▸ YOUR TASK
Look through the data below. Collect every line where the word "scene" occurs.

▸ DATASET SECTION
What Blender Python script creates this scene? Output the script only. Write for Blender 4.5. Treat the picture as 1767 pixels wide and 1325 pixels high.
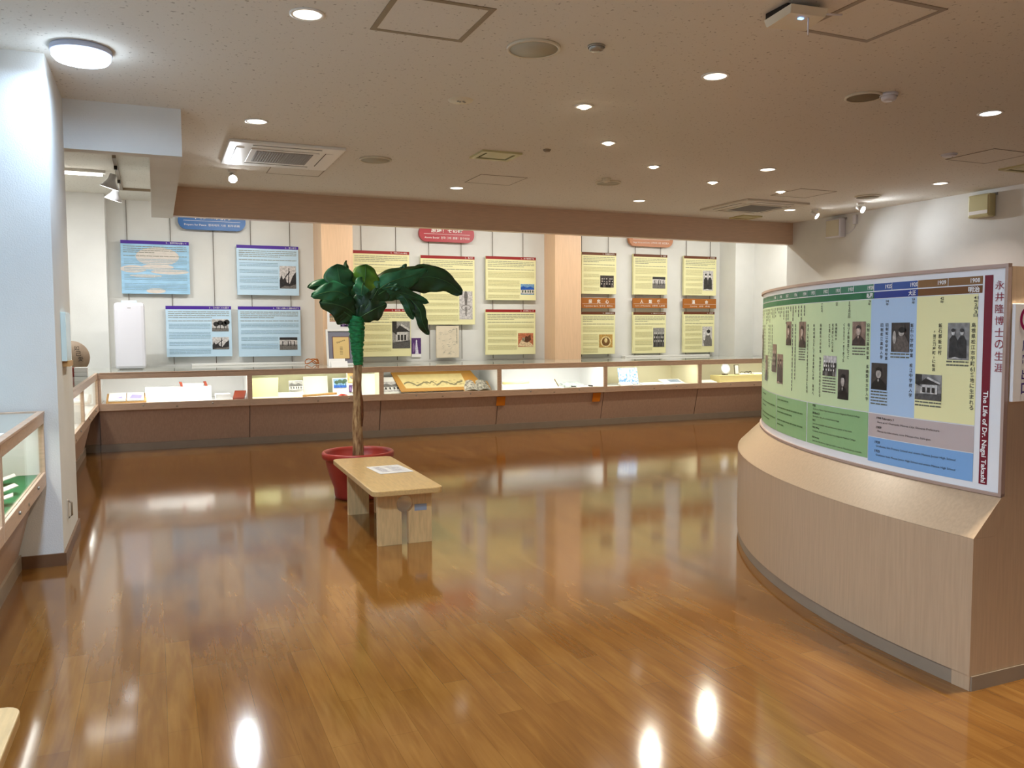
import bpy, bmesh, math, random
from mathutils import Vector, Matrix
random.seed(7)
R = math.radians
PI = math.pi
for o in list(bpy.data.objects):
    bpy.data.objects.remove(o)
scene = bpy.context.scene
col = scene.collection

# ------------------------------------------------------------------ camera
cam = bpy.data.cameras.new('camera')
camo = bpy.data.objects.new('camera', cam)
col.objects.link(camo)
cam.sensor_width = 36.0
cam.lens = 1430.0 / 1767.0 * 36.0
cam.clip_start = 0.05
right = Vector((0.9187, -0.39494, -0.0045))
down = Vector((-0.02945, -0.05714, -0.99793))
fwd = Vector((0.39387, 0.91693, -0.06412))
m3 = Matrix((right, -down, -fwd)).transposed()
camo.matrix_world = Matrix.Translation((0, 0, 1.4)) @ m3.to_4x4()
scene.camera = camo
# ------------------------------------------------------------------ view, world
scene.view_settings.view_transform = 'Standard'
scene.view_settings.look = 'None'
scene.view_settings.exposure = 0.10
scene.view_settings.gamma = 1.0
scene.view_settings.use_curve_mapping = False
w = bpy.data.worlds.new('world')
scene.world = w
w.use_nodes = True
w.node_tree.nodes['Background'].inputs[0].default_value = (0.8, 0.85, 1, 1)
w.node_tree.nodes['Background'].inputs[1].default_value = 0.05
WARM = (1.0, 0.91, 0.75)
NEUT = (1.0, 0.96, 0.90)
COOL = (0.72, 0.84, 1.0)

def area_light(name, parent, loc, size, power, color, rot=(0, 0, 0), size_y=None, spread=180):
    l = bpy.data.lights.new(name, 'AREA')
    l.energy = power
    l.color = color
    l.size = size
    if size_y:
        l.shape = 'RECTANGLE'
        l.size_y = size_y
    else:
        l.shape = 'DISK'
    l.spread = R(spread)
    o = bpy.data.objects.new(name, l)
    col.objects.link(o)
    o.parent = parent
    o.location = loc
    o.rotation_euler = rot
    return o

def spot_light(name, parent, loc, target, power, color, angle=60, blend=0.8, radius=0.04):
    l = bpy.data.lights.new(name, 'SPOT')
    l.energy = power
    l.color = color
    l.spot_size = R(angle)
    l.spot_blend = blend
    l.shadow_soft_size = radius
    o = bpy.data.objects.new(name, l)
    col.objects.link(o)
    o.parent = parent
    o.location = loc
    d = Vector(target) - Vector(loc)
    o.rotation_euler = d.to_track_quat('-Z', 'Y').to_euler()
    return o

# ------------------------------------------------------------------ materials
def srgb(c):
    r = []
    for v in c[:3]:
        v = v / 255.0
        r.append(v / 12.92 if v <= 0.04045 else ((v + 0.055) / 1.055) ** 2.4)
    return (r[0], r[1], r[2], 1.0)

MC = {}
def mat(name, c, rough=0.5, spec=0.5, metal=0.0, var=0.0, scale=8.0, stretch=(1, 1, 1), bump=0.0, bscale=60.0,
        emit=0.0, coat=0.0, ecol=None, c2=None):
    if name in MC:
        return MC[name]
    m = bpy.data.materials.new(name)
    MC[name] = m
    m.use_nodes = True
    nt = m.node_tree
    b = nt.nodes['Principled BSDF']
    cc = srgb(c)
    b.inputs['Base Color'].default_value = cc
    b.inputs['Roughness'].default_value = rough
    b.inputs['Specular IOR Level'].default_value = spec
    b.inputs['Metallic'].default_value = metal
    b.inputs['Coat Weight'].default_value = coat
    b.inputs['Coat Roughness'].default_value = 0.1
    if emit > 0:
        b.inputs['Emission Color'].default_value = srgb(ecol) if ecol else cc
        b.inputs['Emission Strength'].default_value = emit
    tc = nt.nodes.new('ShaderNodeTexCoord')
    if var > 0:
        mp = nt.nodes.new('ShaderNodeMapping')
        mp.inputs['Scale'].default_value = stretch
        nt.links.new(tc.outputs['Object'], mp.inputs[0])
        n = nt.nodes.new('ShaderNodeTexNoise')
        n.inputs['Scale'].default_value = scale
        n.inputs['Detail'].default_value = 4
        nt.links.new(mp.outputs[0], n.inputs['Vector'])
        r = nt.nodes.new('ShaderNodeValToRGB')
        r.color_ramp.elements[0].position = 0.35
        r.color_ramp.elements[1].position = 0.65
        k = 1 - var
        r.color_ramp.elements[0].color = srgb(c2) if c2 else (cc[0] * k, cc[1] * k, cc[2] * k, 1)
        k = 1 + var * 0.5
        r.color_ramp.elements[1].color = cc if c2 else (min(1, cc[0] * k), min(1, cc[1] * k), min(1, cc[2] * k), 1)
        nt.links.new(n.outputs['Fac'], r.inputs[0])
        nt.links.new(r.outputs[0], b.inputs['Base Color'])
    if bump > 0:
        n2 = nt.nodes.new('ShaderNodeTexNoise')
        n2.inputs['Scale'].default_value = bscale
        n2.inputs['Detail'].default_value = 3
        nt.links.new(tc.outputs['Object'], n2.inputs['Vector'])
        bp = nt.nodes.new('ShaderNodeBump')
        bp.inputs['Strength'].default_value = bump
        bp.inputs['Distance'].default_value = 0.01
        nt.links.new(n2.outputs['Fac'], bp.inputs['Height'])
        nt.links.new(bp.outputs[0], b.inputs['Normal'])
    return m

def emis(name, c, s):
    if name in MC:
        return MC[name]
    m = bpy.data.materials.new(name)
    MC[name] = m
    m.use_nodes = True
    nt = m.node_tree
    nt.nodes.remove(nt.nodes['Principled BSDF'])
    e = nt.nodes.new('ShaderNodeEmission')
    e.inputs[0].default_value = (c[0], c[1], c[2], 1)
    e.inputs[1].default_value = s
    nt.links.new(e.outputs[0], nt.nodes['Material Output'].inputs[0])
    return m

def glass_mat():
    m = bpy.data.materials.new('clear_glass')
    m.use_nodes = True
    nt = m.node_tree
    nt.nodes.remove(nt.nodes['Principled BSDF'])
    t = nt.nodes.new('ShaderNodeBsdfTransparent')
    t.inputs[0].default_value = (0.97, 0.99, 0.98, 1)
    g = nt.nodes.new('ShaderNodeBsdfGlossy')
    g.inputs['Roughness'].default_value = 0.02
    f = nt.nodes.new('ShaderNodeFresnel')
    f.inputs[0].default_value = 1.35
    h = nt.nodes.new('ShaderNodeMath')
    h.operation = 'MULTIPLY'
    h.inputs[1].default_value = 0.35
    nt.links.new(f.outputs[0], h.inputs[0])
    x = nt.nodes.new('ShaderNodeMixShader')
    nt.links.new(h.outputs[0], x.inputs[0])
    nt.links.new(t.outputs[0], x.inputs[1])
    nt.links.new(g.outputs[0], x.inputs[2])
    nt.links.new(x.outputs[0], nt.nodes['Material Output'].inputs[0])
    return m
GLASS = glass_mat()

def floor_mat():
    m = bpy.data.materials.new('parquet')
    m.use_nodes = True
    nt = m.node_tree
    N = nt.nodes.new
    L = nt.links.new
    b = nt.nodes['Principled BSDF']
    tc = N('ShaderNodeTexCoord')
    mp = N('ShaderNodeMapping')
    mp.inputs['Rotation'].default_value = (0, 0, R(90))
    L(tc.outputs['Object'], mp.inputs[0])
    br = N('ShaderNodeTexBrick')
    br.offset = 0.37
    br.inputs['Scale'].default_value = 1.0
    br.inputs['Mortar Size'].default_value = 0.0008
    br.inputs['Mortar Smooth'].default_value = 0.3
    br.inputs['Brick Width'].default_value = 0.91
    br.inputs['Row Height'].default_value = 0.101
    br.inputs['Bias'].default_value = 0.0
    br.inputs['Color1'].default_value = (0.41, 0.41, 0.41, 1)
    br.inputs['Color2'].default_value = (0.67, 0.67, 0.67, 1)
    br.inputs['Mortar'].default_value = (0.0, 0.0, 0.0, 1)
    L(mp.outputs[0], br.inputs['Vector'])
    # long grain
    mg = N('ShaderNodeMapping')
    mg.inputs['Scale'].default_value = (30, 2.6, 1)
    L(tc.outputs['Object'], mg.inputs[0])
    n = N('ShaderNodeTexNoise')
    n.inputs['Scale'].default_value = 1.0
    n.inputs['Detail'].default_value = 3
    n.inputs['Distortion'].default_value = 1.2
    L(mg.outputs[0], n.inputs['Vector'])
    mc = N('ShaderNodeMapping')
    mc.inputs['Scale'].default_value = (14, 2.4, 1)
    L(tc.outputs['Object'], mc.inputs[0])
    n2 = N('ShaderNodeTexNoise')
    n2.inputs['Scale'].default_value = 1.0
    n2.inputs['Detail'].default_value = 2
    L(mc.outputs[0], n2.inputs['Vector'])
    a = N('ShaderNodeMath'); a.operation = 'MULTIPLY'; a.inputs[1].default_value = 0.46
    L(br.outputs['Color'], a.inputs[0])
    a2 = N('ShaderNodeMath'); a2.operation = 'MULTIPLY_ADD'; a2.inputs[1].default_value = 0.26
    L(n.outputs['Fac'], a2.inputs[0]); L(a.outputs[0], a2.inputs[2])
    a3 = N('ShaderNodeMath'); a3.operation = 'MULTIPLY_ADD'; a3.inputs[1].default_value = 0.30
    L(n2.outputs['Fac'], a3.inputs[0]); L(a2.outputs[0], a3.inputs[2])
    r = N('ShaderNodeValToRGB')
    e = r.color_ramp.elements
    e[0].position = 0.32; e[0].color = srgb((92, 56, 22))
    e[1].position = 0.76; e[1].color = srgb((142, 102, 50))
    k = r.color_ramp.elements.new(0.54); k.color = srgb((118, 78, 34))
    L(a3.outputs[0], r.inputs[0])
    dk = N('ShaderNodeMix'); dk.data_type = 'RGBA'
    L(br.outputs['Fac'], dk.inputs[0]); L(r.outputs[0], dk.inputs[6]); dk.inputs[7].default_value = srgb((98, 66, 28))
    L(dk.outputs[2], b.inputs['Base Color'])
    b.inputs['Roughness'].default_value = 0.095
    b.inputs['Specular IOR Level'].default_value = 0.8
    nb = N('ShaderNodeTexNoise'); nb.inputs['Scale'].default_value = 2.2; nb.inputs['Detail'].default_value = 1
    L(tc.outputs['Object'], nb.inputs['Vector'])
    sm = N('ShaderNodeMath'); sm.operation = 'MULTIPLY_ADD'; sm.inputs[1].default_value = -0.008
    L(br.outputs['Fac'], sm.inputs[0]); L(nb.outputs['Fac'], sm.inputs[2])
    bp = N('ShaderNodeBump'); bp.inputs['Strength'].default_value = 0.022; bp.inputs['Distance'].default_value = 0.02
    L(sm.outputs[0], bp.inputs['Height']); L(bp.outputs[0], b.inputs['Normal'])
    return m

def ceiling_mat():
    m = bpy.data.materials.new('ceiling_board')
    m.use_nodes = True
    nt = m.node_tree
    N = nt.nodes.new
    L = nt.links.new
    b = nt.nodes['Principled BSDF']
    b.inputs['Roughness'].default_value = 0.9
    tc = N('ShaderNodeTexCoord')
    n = N('ShaderNodeTexNoise'); n.inputs['Scale'].default_value = 42; n.inputs['Detail'].default_value = 3
    L(tc.outputs['Object'], n.inputs['Vector'])
    r = N('ShaderNodeValToRGB')
    r.color_ramp.elements[0].position = 0.30; r.color_ramp.elements[0].color = srgb((176, 170, 158))
    r.color_ramp.elements[1].position = 0.36; r.color_ramp.elements[1].color = srgb((226, 222, 212))
    L(n.outputs['Fac'], r.inputs[0]); L(r.outputs[0], b.inputs['Base Color'])
    bp = N('ShaderNodeBump'); bp.inputs['Strength'].default_value = 0.25; bp.inputs['Distance'].default_value = 0.004
    L(n.outputs['Fac'], bp.inputs['Height']); L(bp.outputs[0], b.inputs['Normal'])
    return m

FLOOR = floor_mat()
CEIL = ceiling_mat()
WALL = mat('wallpaper', (224, 224, 220), 0.85, 0.2, var=0.03, scale=3, bump=0.15, bscale=120)
LAM = mat('beige_laminate', (190, 162, 132), 0.32, 0.5, var=0.07, scale=4, stretch=(22, 22, 1.2))
BEAMW = mat('beam_laminate', (212, 184, 160), 0.35, 0.5, var=0.06, scale=3, stretch=(2, 20, 20))
FRAME = mat('case_frame_wood', (202, 172, 146), 0.38, 0.5, var=0.10, scale=6, stretch=(2, 2, 14))
PANEL = mat('case_base_laminate', (184, 154, 132), 0.45, 0.4, var=0.08, scale=5, stretch=(16, 16, 2))
PLINTH = mat('plinth_vinyl', (146, 130, 112), 0.4, 0.5, var=0.05)
PILW = mat('pillar_laminate', (228, 192, 156), 0.4, 0.4, var=0.05, scale=4, stretch=(18, 18, 1))
BASEB = mat('brown_skirting', (112, 80, 54), 0.4, 0.5)
WHITEP = mat('white_plastic', (222, 222, 230), 0.35, 0.5)
CREAM = mat('cream_plastic', (222, 214, 192), 0.45, 0.5)
OLIVE = mat('aged_cream_plastic', (196, 188, 140), 0.4, 0.5)
WPAINT = mat('white_enamel', (238, 237, 232), 0.4, 0.5)
INSIDE = mat('case_lining', (244, 243, 240), 0.8, 0.2)
TOPG = mat('counter_glass', (176, 178, 166), 0.05, 0.7)
ALU = mat('aluminium', (170, 168, 160), 0.35, 0.5, metal=0.7)
ALUB = mat('bronze_aluminium', (146, 130, 108), 0.4, 0.5, metal=0.3)
DARK = mat('dark_gap', (52, 46, 40), 0.8, 0.2)
GREYG = mat('grey_grille', (150, 148, 144), 0.7, 0.3)
WIREM = mat('hanging_wire', (96, 84, 70), 0.5, 0.4)
CARD = mat('white_card', (244, 243, 240), 0.6, 0.3)
INK = mat('printed_ink', (70, 66, 60), 0.7, 0.2)
WINK = mat('white_print', (246, 244, 240), 0.6, 0.3)
OAK = mat('bench_wood', (192, 158, 106), 0.35, 0.5, var=0.12, scale=5, stretch=(14, 2, 14))
OAKL = mat('bench_leg_wood', (216, 182, 130), 0.4, 0.5, var=0.12, scale=5, stretch=(14, 14, 2))
FELT = mat('green_felt', (56, 128, 86), 0.95, 0.1)
RED = mat('sign_red', (176, 48, 58), 0.4, 0.5)
BLUE = mat('sign_blue', (44, 104, 172), 0.4, 0.5)
BRN = mat('sign_brown', (182, 116, 70), 0.4, 0.5)
ORG = mat('banner_orange', (168, 100, 32), 0.5, 0.4)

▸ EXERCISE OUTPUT
What Blender Python script creates this scene? Output the script only. Write for Blender 4.5. Treat the picture as 1767 pixels wide and 1325 pixels high.
scene = bpy.context.scene
col = scene.collection
scene.camera = camo
scene.view_settings.view_transform = 'Standard'
scene.view_settings.look = 'None'
scene.view_settings.exposure = 0.10
scene.view_settings.gamma = 1.0
scene.view_settings.use_curve_mapping = False
scene.world = w